On Facebook, kids were updating their statuses: I'm scared. I'm hiding in a corner. We're in lockdown.

At 8:32 AM, my iPhone rang and lighted with another recorded voice message from the school, this time notifying parents, guardians, loved ones, people, human beings who love those kids more than anything else in the entire fucking world, that all was fine. The children are safe. Lockdown has ended. Everything is under control.

An email followed from the school principal which gave me only a vague idea of what happened within or around the school's brick walls. He wrote that their security procedures were put into place as soon as the situation called for it. A protocol was followed which required the lockdown. The lockdown ended uneventfully, the situation addressed.

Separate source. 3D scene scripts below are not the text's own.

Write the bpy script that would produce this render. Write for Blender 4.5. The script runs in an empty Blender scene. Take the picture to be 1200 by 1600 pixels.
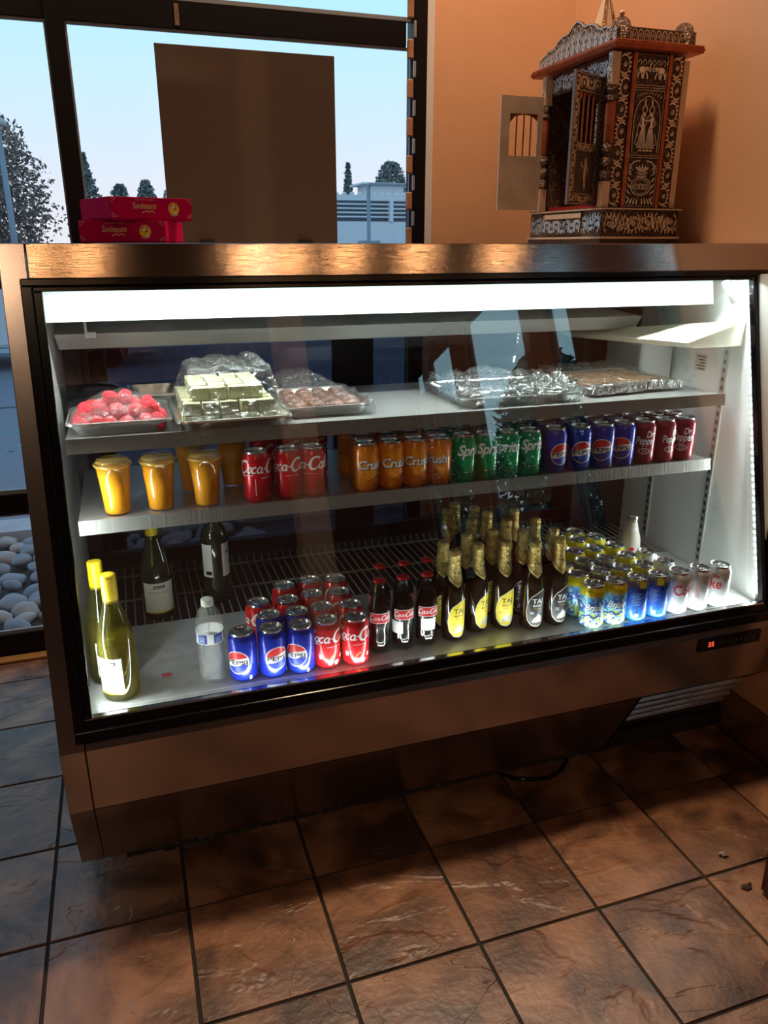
import bpy, bmesh, math, random
from mathutils import Vector, noise, Matrix
random.seed(7)
PI = math.pi
S = bpy.context.scene
COL = S.collection

# ---------------------------------------------------------------- camera, sky, exposure
cd = bpy.data.cameras.new('camera'); cam = bpy.data.objects.new('camera', cd); COL.objects.link(cam)
cam.location = (0, 0, 1.475)
cam.rotation_euler = (math.radians(90 - 19.1), 0, math.radians(-18.4))
cd.sensor_fit = 'VERTICAL'; cd.sensor_height = 36; cd.sensor_width = 27; cd.lens = 27.135
cd.clip_start = 0.02; cd.clip_end = 600
S.camera = cam
S.view_settings.view_transform = 'Standard'; S.view_settings.look = 'None'
S.view_settings.gamma = 1; S.view_settings.use_curve_mapping = False
S.view_settings.exposure = 0.0
try:
    S.cycles.transparent_max_bounces = 32; S.cycles.max_bounces = 10
    S.cycles.sample_clamp_indirect = 6
except Exception: pass

W = bpy.data.worlds.new('sky'); S.world = W; W.use_nodes = True
nt = W.node_tree; nt.nodes.clear()
out = nt.nodes.new('ShaderNodeOutputWorld'); bg = nt.nodes.new('ShaderNodeBackground')
tc = nt.nodes.new('ShaderNodeTexCoord'); sp = nt.nodes.new('ShaderNodeSeparateXYZ'); cr = nt.nodes.new('ShaderNodeValToRGB')
nt.links.new(tc.outputs['Generated'], sp.inputs[0]); nt.links.new(sp.outputs['Z'], cr.inputs[0])
nt.links.new(cr.outputs[0], bg.inputs[0]); nt.links.new(bg.outputs[0], out.inputs[0])
els = cr.color_ramp.elements
els[0].position = 0.0; els[0].color = (.76, .74, .80, 1)
els[1].position = 1.0; els[1].color = (.20, .42, .72, 1)
for p, c in ((.05, (.72, .73, .83, 1)), (.13, (.60, .75, .90, 1)), (.25, (.44, .78, .93, 1)), (.5, (.36, .64, .86, 1))):
    e = els.new(p); e.color = c
bg.inputs[1].default_value = 1.30
LED_POWER = 60.0
BULB_POWER = 37.0

# ---------------------------------------------------------------- materials
def nodes(name):
    m = bpy.data.materials.new(name); m.use_nodes = True
    t = m.node_tree; t.nodes.clear()
    o = t.nodes.new('ShaderNodeOutputMaterial')
    return m, t, o
def rgb(c): return (c[0], c[1], c[2], 1)
def pm(name, col, rough=.5, metal=0., col2=None, scale=5., stretch=(1,1,1), bump=0., bscale=60., bstretch=(1,1,1), world=False,
       bdist=.01, emis=None, es=0., spec=.5, coat=0., lo=.35, hi=.65, detail=4., rrand=0.):
    m, t, o = nodes(name)
    b = t.nodes.new('ShaderNodeBsdfPrincipled'); t.links.new(b.outputs[0], o.inputs[0])
    b.inputs['Base Color'].default_value = rgb(col); b.inputs['Roughness'].default_value = rough
    b.inputs['Metallic'].default_value = metal; b.inputs['Specular IOR Level'].default_value = spec
    b.inputs['Coat Weight'].default_value = coat; b.inputs['Coat Roughness'].default_value = .08
    if emis: b.inputs['Emission Color'].default_value = rgb(emis); b.inputs['Emission Strength'].default_value = es
    if world:
        src = t.nodes.new('ShaderNodeNewGeometry').outputs['Position']
    else:
        src = t.nodes.new('ShaderNodeTexCoord').outputs['Object']
    def mapped(st):
        mp = t.nodes.new('ShaderNodeMapping'); mp.inputs['Scale'].default_value = st
        t.links.new(src, mp.inputs[0]); return mp.outputs[0]
    if col2:
        n = t.nodes.new('ShaderNodeTexNoise'); n.inputs['Scale'].default_value = scale; n.inputs['Detail'].default_value = detail
        t.links.new(mapped(stretch), n.inputs['Vector'])
        r = t.nodes.new('ShaderNodeValToRGB'); r.color_ramp.elements[0].position = lo; r.color_ramp.elements[1].position = hi
        r.color_ramp.elements[0].color = rgb(col); r.color_ramp.elements[1].color = rgb(col2)
        t.links.new(n.outputs['Fac'], r.inputs[0]); last = r.outputs[0]
        if rrand:
            oi = t.nodes.new('ShaderNodeObjectInfo'); hs = t.nodes.new('ShaderNodeHueSaturation')
            mr = t.nodes.new('ShaderNodeMapRange'); mr.inputs['To Min'].default_value = 1 - rrand; mr.inputs['To Max'].default_value = 1 + rrand
            t.links.new(oi.outputs['Random'], mr.inputs[0]); t.links.new(mr.outputs[0], hs.inputs['Value']); t.links.new(last, hs.inputs['Color']); last = hs.outputs[0]
        t.links.new(last, b.inputs['Base Color'])
    if bump:
        n2 = t.nodes.new('ShaderNodeTexNoise'); n2.inputs['Scale'].default_value = bscale; n2.inputs['Detail'].default_value = 3
        t.links.new(mapped(bstretch), n2.inputs['Vector'])
        bp = t.nodes.new('ShaderNodeBump'); bp.inputs['Strength'].default_value = bump; bp.inputs['Distance'].default_value = bdist
        t.links.new(n2.outputs['Fac'], bp.inputs['Height']); t.links.new(bp.outputs[0], b.inputs['Normal'])
    return m
def emit(name, col, s):
    m, t, o = nodes(name); e = t.nodes.new('ShaderNodeEmission'); e.inputs[0].default_value = rgb(col); e.inputs[1].default_value = s
    t.links.new(e.outputs[0], o.inputs[0]); return m
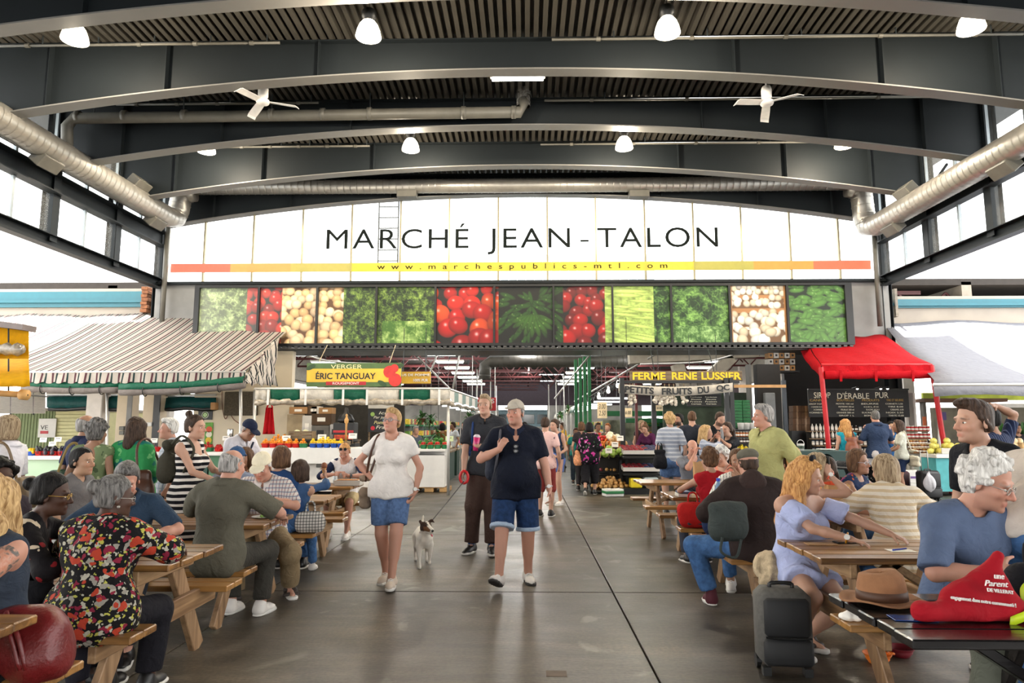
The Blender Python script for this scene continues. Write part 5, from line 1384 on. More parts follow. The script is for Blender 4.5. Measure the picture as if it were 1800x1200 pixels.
def put_fruit(kind,label,group,loc,rot=None,sc=1.0):
 nm=kind
 if nm not in FR:
  prof,col=fruit_proto(kind);FR[nm]=fr_mesh(nm,prof,col);o=FR[nm]
  if kind in('orange_tomato','red_tomato','yellow_apple','eggplant','yellow_pepper','red_pepper'):
   top=prof[-1][1];MB().lathe([(1e-5,top-.012),(.012,top-.002),(.003,top+.006),(.002,top+.02),(1e-5,top+.021)],5).build('stem',mat('fruit_stem','#4f6a2c',.7),o)
 else:
  s0=FR[nm];o=s0.copy();COL.objects.link(o)
  if s0 not in _KID:_KID[s0]=[(c,[])for c in kids(s0)]
  for c,_ in _KID[s0]:
   d=c.copy();COL.objects.link(d);d.parent=o
 o.location=loc;o.rotation_euler=rot or(RNG.uniform(-.6,.6),RNG.uniform(-.6,.6),RNG.uniform(0,6));o.scale=(sc,)*3
 return tag(o,label,kind.replace('_',' ').split()[-1],group)
BK={}
def basket(col,label,group,loc,w=.30,d=.22,h=.11):
 if col not in BK:
  t=thing('fruit_basket',label,'basket',loc,0,group);m=mat('basket_'+col,dict(red='#c0231f',blue='#2456b0',green='#2c7a4c',white='#e4e2dc')[col],.5)
  MB().lathe([(.001,.003),(.40,.003),(.42,.01),(.5,h),(.515,h+.004),(.515,h-.006),(.48,h-.008),(.40,.014),(.001,.013)],18,sq=(w,d)).build('tub',m,t,True)
  M=MB()
  for j in range(18):a=2*PI*j/18;M.bar((.415*w*math.cos(a),.415*d*math.sin(a),.01),(.508*w*math.cos(a),.508*d*math.sin(a),h),.012,.008)
  M.build('rib',m,t);BK[col]=t;return t
 return dup(BK[col],loc,0,label,group)
def heap(kind,label,group,c,rx,ry,n,r,layers=3,sc=1.0,lift=.0):
 c=Vector(c);k=0;z=0
 for L in range(layers):
  f=1-L/(layers+.4);m=max(1,int(n*f*f/sum((1-q/(layers+.4))**2 for q in range(layers))))
  for i in range(m):
   a=i*2.39996+L;q=math.sqrt((i+.5)/m)*f
   put_fruit(kind,label,group,c+Vector((rx*q*math.cos(a),ry*q*math.sin(a),lift+r*.8+L*r*1.35+RNG.uniform(-.1,.1)*r)),sc=sc)
def row_baskets(col,kind,n,p0,p1,Y,z,nfruit,flabel,blabel,fgroup,bgroup,r=.037,layers=2,sc=1.0):
 if 1:
  for i in range(n):
   x=at(p0+(p1-p0)*(i+.5)/n,780,Y).x;loc=Vector((x,Y+.14,z));w=(at(p1,780,Y).x-at(p0,780,Y).x)/n*.96
   b=basket(col,blabel+(', %s from left'%('first','second','third','fourth','fifth','sixth')[i]if n>1 else ''),bgroup,loc);b.scale=(w/.30,.95,.9);heap(kind,flabel,fgroup,loc+Vector((0,0,.055)),w*.36,.085,nfruit,r,layers,sc)
z1=hC1
row_baskets('blue','yellow_pepper',1,42,57,15.95,z1,9,'yellow pepper in the blue basket at the left end of the mint counter','blue basket of yellow peppers at the left end of the mint counter','yellow peppers on the mint counter','blue basket on the mint counter')
row_baskets('red','eggplant',4,57,110,15.95,z1,8,'dark eggplant in a red basket on the mint counter','red basket of eggplants on the mint counter','eggplants on the mint counter','red baskets of eggplants',r=.045)
row_baskets('green','squash',2,182,208,15.95,z1,7,'yellow squash in a green basket on the mint counter','green basket of yellow squash on the mint counter','squash on the mint counter','green baskets of squash',r=.03)
row_baskets('red','chili',3,252,292,16.65,hC2,12,'red chili pepper in a basket on the dark counter','red basket of chili peppers on the dark counter','chilies on the dark counter','red baskets of chilies',r=.016)
row_baskets('green','red_tomato',1,356,372,16.65,hC3,12,'red tomato in the green basket behind the striped dress','green basket of red tomatoes behind the striped dress','tomatoes in the green basket','green basket of tomatoes')
row_baskets('red','red_pepper',2,374,402,16.65,hC3,9,'red pepper in a red basket on the green counter','red basket of red peppers on the green counter','red peppers on the green counter','red baskets of red peppers')
row_baskets('red','broccoli',1,427,442,16.65,hC3,7,'green vegetable head in a red basket by the thin pole','red basket of green vegetables by the thin pole','greens by the thin pole','red basket of greens',r=.045)
heap('red_tomato','red tomato heaped behind the baskets of the green counter','tomatoes heaped on the green counter',at(366,786,17.1)*1-Vector((0,0,.03)),.2,.12,16,.038,3)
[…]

"In these times we have to treat every concern with the highest level of response necessary to ensure the safety of all."

God. Help us.

The principal had been tipped off by some, I don't know how many, smart, thoughtful, concerned students as to a possible—a possibly very real—threat. He took these concerns seriously and responded the way the world must respond now: swiftly, peremptorily, judiciously. I am so thankful for this. But sad for the world. And I want the details. 

Details. As if the details will offer me comfort. Control.

Now, more stories unfold, evolve, about a quiet, long-haired boy sending messages into the world, trigger warnings, that he was coming undone. Loosened? Mad? Disturbed? Who knows! How many of us are confused and distressed and angry? I can't say what the boy did or articulated. I don't know, I don't wish to engage in conjecture. Truly, I don't wish to engage with anything at the moment. Just the keys of my laptop. It's all I can do to stay sane. Everything else I'd planned for today is finis. We are all so close to sudden ruin. Disaster. Immunity is nonexistent. Safety? Safety is an illusion. Vulnerable is what we are. We don't know what's around the corner. In the corner. Anything can happen at any moment. Any day. Valentine’s Day. While exchanging chocolates and candied hearts.

Joan Didion's words haunt me:
Life changes in the instant.
The ordinary instant.

When my children leave the house I say two things:I love you. Be safe.” All I really should say is, "I love you."
            I love you, I love you, I love you.



[The photo above was taken with my iPhone at the local library—a former Monastery.]